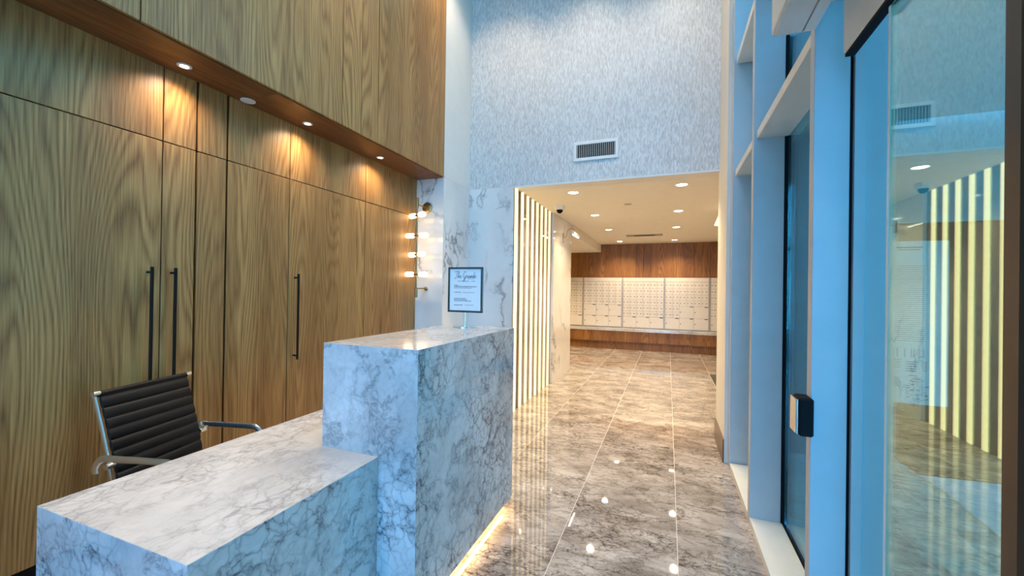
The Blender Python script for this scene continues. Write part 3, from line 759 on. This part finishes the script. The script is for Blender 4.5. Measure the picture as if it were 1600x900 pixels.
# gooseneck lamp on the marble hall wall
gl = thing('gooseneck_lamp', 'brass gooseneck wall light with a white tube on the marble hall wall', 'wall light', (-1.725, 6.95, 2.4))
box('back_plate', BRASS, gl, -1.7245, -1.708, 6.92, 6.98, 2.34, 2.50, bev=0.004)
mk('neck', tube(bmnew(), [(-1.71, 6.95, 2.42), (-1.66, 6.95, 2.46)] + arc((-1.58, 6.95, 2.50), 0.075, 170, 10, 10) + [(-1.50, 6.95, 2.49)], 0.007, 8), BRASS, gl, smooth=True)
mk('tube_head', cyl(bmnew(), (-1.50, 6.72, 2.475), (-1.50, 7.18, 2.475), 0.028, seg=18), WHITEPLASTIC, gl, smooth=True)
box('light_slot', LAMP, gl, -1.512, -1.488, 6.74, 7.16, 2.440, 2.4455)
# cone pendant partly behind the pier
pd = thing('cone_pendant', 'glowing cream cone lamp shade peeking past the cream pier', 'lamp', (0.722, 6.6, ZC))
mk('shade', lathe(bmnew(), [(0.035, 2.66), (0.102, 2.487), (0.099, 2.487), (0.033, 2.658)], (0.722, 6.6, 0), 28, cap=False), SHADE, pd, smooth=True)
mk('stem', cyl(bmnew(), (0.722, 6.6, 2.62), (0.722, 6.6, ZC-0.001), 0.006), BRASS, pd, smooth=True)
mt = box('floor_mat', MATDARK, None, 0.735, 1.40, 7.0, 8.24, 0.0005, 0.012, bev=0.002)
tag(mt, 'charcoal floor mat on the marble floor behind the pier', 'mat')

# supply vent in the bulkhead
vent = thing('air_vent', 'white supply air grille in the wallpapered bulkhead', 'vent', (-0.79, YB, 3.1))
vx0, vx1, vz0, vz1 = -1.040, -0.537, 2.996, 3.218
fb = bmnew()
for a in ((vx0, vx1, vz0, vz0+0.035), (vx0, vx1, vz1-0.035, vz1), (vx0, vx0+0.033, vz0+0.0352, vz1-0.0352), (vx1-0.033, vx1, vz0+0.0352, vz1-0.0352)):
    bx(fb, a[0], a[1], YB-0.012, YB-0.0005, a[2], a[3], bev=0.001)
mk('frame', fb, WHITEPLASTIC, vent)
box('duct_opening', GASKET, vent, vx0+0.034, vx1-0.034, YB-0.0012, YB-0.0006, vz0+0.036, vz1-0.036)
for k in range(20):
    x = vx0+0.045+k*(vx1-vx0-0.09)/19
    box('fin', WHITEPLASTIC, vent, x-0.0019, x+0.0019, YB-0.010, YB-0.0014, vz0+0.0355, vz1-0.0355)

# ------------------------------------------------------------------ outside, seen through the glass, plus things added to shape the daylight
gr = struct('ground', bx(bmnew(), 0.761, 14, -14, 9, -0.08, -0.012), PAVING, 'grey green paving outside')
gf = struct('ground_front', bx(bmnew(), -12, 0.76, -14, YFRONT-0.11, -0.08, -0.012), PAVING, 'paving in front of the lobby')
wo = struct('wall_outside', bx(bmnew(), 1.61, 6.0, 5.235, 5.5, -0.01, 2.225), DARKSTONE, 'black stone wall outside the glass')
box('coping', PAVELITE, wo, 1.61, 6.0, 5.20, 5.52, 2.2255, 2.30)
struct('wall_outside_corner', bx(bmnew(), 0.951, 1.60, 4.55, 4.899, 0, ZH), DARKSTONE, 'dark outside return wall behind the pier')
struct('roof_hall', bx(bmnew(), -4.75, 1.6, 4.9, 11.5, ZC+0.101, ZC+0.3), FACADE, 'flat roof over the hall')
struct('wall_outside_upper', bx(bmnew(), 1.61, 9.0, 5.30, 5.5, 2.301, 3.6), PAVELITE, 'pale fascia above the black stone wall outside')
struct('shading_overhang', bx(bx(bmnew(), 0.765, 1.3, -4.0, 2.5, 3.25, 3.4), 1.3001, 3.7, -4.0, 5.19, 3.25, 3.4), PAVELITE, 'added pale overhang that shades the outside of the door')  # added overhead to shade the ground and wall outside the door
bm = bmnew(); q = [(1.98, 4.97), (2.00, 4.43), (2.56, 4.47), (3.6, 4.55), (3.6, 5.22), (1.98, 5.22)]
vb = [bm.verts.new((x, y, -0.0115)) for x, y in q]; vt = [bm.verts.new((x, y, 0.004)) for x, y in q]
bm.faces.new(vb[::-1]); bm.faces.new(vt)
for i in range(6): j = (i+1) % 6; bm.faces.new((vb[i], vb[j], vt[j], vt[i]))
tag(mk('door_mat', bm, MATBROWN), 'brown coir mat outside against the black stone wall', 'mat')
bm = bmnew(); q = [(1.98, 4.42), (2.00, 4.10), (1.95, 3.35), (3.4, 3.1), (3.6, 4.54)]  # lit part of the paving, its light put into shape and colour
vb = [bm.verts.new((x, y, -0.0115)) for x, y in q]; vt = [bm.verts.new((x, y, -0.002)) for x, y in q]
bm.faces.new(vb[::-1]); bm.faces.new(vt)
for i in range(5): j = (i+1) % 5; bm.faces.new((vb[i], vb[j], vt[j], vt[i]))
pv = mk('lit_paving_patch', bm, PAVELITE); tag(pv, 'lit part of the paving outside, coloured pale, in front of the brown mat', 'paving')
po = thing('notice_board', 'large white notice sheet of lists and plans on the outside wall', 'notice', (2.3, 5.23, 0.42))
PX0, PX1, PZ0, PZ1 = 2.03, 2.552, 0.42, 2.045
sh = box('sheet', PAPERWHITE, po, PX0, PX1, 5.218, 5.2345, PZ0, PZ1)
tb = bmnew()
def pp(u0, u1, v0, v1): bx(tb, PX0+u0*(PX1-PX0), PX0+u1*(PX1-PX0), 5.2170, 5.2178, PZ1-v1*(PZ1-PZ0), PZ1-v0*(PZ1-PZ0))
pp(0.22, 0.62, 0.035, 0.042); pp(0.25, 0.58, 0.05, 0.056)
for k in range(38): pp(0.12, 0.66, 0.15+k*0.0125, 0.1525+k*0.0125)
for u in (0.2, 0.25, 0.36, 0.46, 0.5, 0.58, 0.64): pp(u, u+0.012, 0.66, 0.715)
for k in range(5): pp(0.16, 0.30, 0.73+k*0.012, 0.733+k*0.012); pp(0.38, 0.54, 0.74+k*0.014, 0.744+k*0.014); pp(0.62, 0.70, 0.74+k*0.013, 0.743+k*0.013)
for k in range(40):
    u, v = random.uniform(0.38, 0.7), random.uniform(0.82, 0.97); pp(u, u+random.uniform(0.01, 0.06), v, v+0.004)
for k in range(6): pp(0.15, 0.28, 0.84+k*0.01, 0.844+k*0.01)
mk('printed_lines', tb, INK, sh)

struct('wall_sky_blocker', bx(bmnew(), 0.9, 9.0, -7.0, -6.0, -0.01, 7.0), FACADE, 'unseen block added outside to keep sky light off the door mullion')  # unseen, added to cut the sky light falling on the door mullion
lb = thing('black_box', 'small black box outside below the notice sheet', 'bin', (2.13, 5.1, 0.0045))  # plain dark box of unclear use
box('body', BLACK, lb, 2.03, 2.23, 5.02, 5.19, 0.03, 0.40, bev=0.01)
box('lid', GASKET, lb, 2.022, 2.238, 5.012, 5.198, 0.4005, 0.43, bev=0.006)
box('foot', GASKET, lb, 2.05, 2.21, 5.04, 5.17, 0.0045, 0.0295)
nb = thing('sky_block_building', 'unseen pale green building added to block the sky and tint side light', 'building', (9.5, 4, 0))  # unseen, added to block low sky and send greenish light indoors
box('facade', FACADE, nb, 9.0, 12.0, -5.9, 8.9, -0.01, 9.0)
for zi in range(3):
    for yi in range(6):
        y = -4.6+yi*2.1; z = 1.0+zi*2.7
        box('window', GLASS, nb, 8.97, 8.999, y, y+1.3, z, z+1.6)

------------------------

REQUIRED WORK >> Pictures are excluded: retype only the lines from the beginning of the listing above through the line with "tag(mt, 'charcoal floor", both included.

WORKED SOLUTION >>
The Blender Python script for this scene continues. Write part 3, from line 759 on. This part finishes the script. The script is for Blender 4.5. Measure the picture as if it were 1600x900 pixels.
# gooseneck lamp on the marble hall wall
gl = thing('gooseneck_lamp', 'brass gooseneck wall light with a white tube on the marble hall wall', 'wall light', (-1.725, 6.95, 2.4))
box('back_plate', BRASS, gl, -1.7245, -1.708, 6.92, 6.98, 2.34, 2.50, bev=0.004)
mk('neck', tube(bmnew(), [(-1.71, 6.95, 2.42), (-1.66, 6.95, 2.46)] + arc((-1.58, 6.95, 2.50), 0.075, 170, 10, 10) + [(-1.50, 6.95, 2.49)], 0.007, 8), BRASS, gl, smooth=True)
mk('tube_head', cyl(bmnew(), (-1.50, 6.72, 2.475), (-1.50, 7.18, 2.475), 0.028, seg=18), WHITEPLASTIC, gl, smooth=True)
box('light_slot', LAMP, gl, -1.512, -1.488, 6.74, 7.16, 2.440, 2.4455)
# cone pendant partly behind the pier
pd = thing('cone_pendant', 'glowing cream cone lamp shade peeking past the cream pier', 'lamp', (0.722, 6.6, ZC))
mk('shade', lathe(bmnew(), [(0.035, 2.66), (0.102, 2.487), (0.099, 2.487), (0.033, 2.658)], (0.722, 6.6, 0), 28, cap=False), SHADE, pd, smooth=True)
mk('stem', cyl(bmnew(), (0.722, 6.6, 2.62), (0.722, 6.6, ZC-0.001), 0.006), BRASS, pd, smooth=True)
mt = box('floor_mat', MATDARK, None, 0.735, 1.40, 7.0, 8.24, 0.0005, 0.012, bev=0.002)
tag(mt, 'charcoal floor mat on the marble floor behind the pier', 'mat')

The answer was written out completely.